How do you work in these surroundings? Posed or stolen shots?
I
walk and walk and walk, I seek out, and all of a sudden I’m struck by a
movement, a gaze, a head of hair. The space appears to me like a stage
set: I see lines, people stooping, about to move, about to express
something that appeals to me… which is when I move closer. I set up, I
reveal myself as a photographer. Sometimes, people wonder why I camp out
there for a whole hour although nothing’s happening. I instantly feel
when I’m not welcome, and if so, I leave. If I’m accepted, I stay, and
my presence causes things; people sometimes start to “act” for me. I
love the mix of spontaneity and staged, provoked situations: it means
that even though I stay behind the lens, I too can exist in the image.

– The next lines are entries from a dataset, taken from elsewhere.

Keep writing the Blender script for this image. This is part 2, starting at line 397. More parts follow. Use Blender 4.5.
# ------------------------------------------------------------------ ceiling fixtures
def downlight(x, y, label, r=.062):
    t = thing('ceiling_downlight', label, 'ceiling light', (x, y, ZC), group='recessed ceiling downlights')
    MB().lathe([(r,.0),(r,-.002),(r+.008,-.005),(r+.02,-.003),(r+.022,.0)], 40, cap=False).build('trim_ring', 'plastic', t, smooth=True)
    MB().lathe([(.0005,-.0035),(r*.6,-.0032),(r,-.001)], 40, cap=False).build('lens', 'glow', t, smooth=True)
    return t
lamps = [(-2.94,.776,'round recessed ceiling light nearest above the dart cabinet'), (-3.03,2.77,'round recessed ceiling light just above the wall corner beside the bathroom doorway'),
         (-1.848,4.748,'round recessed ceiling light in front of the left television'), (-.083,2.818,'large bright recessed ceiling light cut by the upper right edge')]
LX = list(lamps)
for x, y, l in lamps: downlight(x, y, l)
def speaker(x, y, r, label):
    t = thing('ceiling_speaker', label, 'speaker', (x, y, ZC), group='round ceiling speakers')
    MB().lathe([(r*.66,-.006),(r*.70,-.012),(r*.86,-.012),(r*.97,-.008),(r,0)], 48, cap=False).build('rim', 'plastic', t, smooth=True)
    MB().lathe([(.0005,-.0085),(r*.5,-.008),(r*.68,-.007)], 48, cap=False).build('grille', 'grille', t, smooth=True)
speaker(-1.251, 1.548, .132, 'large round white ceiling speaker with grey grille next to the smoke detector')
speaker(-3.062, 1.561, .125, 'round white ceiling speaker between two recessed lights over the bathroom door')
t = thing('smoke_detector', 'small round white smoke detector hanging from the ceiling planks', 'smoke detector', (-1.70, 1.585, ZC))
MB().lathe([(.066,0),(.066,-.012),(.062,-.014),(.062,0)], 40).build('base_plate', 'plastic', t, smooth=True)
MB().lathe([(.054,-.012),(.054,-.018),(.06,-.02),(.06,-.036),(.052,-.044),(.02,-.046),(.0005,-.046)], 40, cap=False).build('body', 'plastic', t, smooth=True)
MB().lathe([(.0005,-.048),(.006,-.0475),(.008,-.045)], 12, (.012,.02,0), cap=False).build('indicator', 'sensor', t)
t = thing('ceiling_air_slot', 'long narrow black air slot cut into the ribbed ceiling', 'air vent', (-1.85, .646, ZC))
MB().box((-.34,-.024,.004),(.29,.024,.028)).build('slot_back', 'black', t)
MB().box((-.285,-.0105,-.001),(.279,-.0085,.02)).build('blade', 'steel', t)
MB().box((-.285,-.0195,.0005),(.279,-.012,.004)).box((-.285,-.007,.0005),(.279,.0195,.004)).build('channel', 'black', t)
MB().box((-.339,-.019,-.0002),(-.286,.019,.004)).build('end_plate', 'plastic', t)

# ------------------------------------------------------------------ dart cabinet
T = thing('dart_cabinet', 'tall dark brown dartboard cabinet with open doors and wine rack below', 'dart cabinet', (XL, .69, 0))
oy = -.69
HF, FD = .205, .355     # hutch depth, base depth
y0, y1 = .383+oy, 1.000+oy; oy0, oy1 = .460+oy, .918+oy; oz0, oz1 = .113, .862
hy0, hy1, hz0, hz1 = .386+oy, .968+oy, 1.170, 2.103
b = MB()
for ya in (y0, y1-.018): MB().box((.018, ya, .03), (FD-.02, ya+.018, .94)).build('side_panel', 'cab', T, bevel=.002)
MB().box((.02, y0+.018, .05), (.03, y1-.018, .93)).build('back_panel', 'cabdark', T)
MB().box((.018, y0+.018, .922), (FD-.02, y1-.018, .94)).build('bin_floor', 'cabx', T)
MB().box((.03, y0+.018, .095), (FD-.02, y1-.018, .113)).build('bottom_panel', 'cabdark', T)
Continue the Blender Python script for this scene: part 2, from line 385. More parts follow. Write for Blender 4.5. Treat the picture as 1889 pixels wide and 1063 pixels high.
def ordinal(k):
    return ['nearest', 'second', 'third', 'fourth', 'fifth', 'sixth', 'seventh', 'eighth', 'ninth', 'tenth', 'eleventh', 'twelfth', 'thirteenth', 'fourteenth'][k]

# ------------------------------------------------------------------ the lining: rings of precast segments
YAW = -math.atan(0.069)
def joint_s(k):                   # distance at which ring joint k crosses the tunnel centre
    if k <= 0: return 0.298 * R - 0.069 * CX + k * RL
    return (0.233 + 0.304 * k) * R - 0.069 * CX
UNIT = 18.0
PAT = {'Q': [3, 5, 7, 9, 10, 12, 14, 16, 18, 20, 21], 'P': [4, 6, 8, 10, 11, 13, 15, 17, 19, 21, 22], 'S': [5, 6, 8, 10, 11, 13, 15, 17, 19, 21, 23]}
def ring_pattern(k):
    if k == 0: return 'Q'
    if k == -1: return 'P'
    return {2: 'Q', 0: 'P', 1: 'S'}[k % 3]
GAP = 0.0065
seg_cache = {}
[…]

Your images always have a very assertive, very present composition. Do you constantly have these dynamics in mind?I
love framing my shots, I truly enjoy it. I am constantly looking for
something very specific: to find it, I move around a lot, I almost
dance, it’s almost a trance. There’s no reasoning, no censorship: I am
free, free to do anything. I can frame an eye, or just an arm. I love to
play: photography makes life fun. I like to play with depth of field
and motion blur, to focus on secondary characters hidden in the
background. I like to look for and find details in the shadows; I use
the light as a revealer, a beacon, a torch.
At the same time, I also
have a form of ambivalence in me, which I believe characterizes the
Mediterranean. My images reflect these contrasts: rigor and gentleness,
darkness and light, love and death. In them, as in the Mediterranean,
there is a sense of the tragic which somehow does not restrain life’s
fullness: openness, a manner of loving with arms outstretched.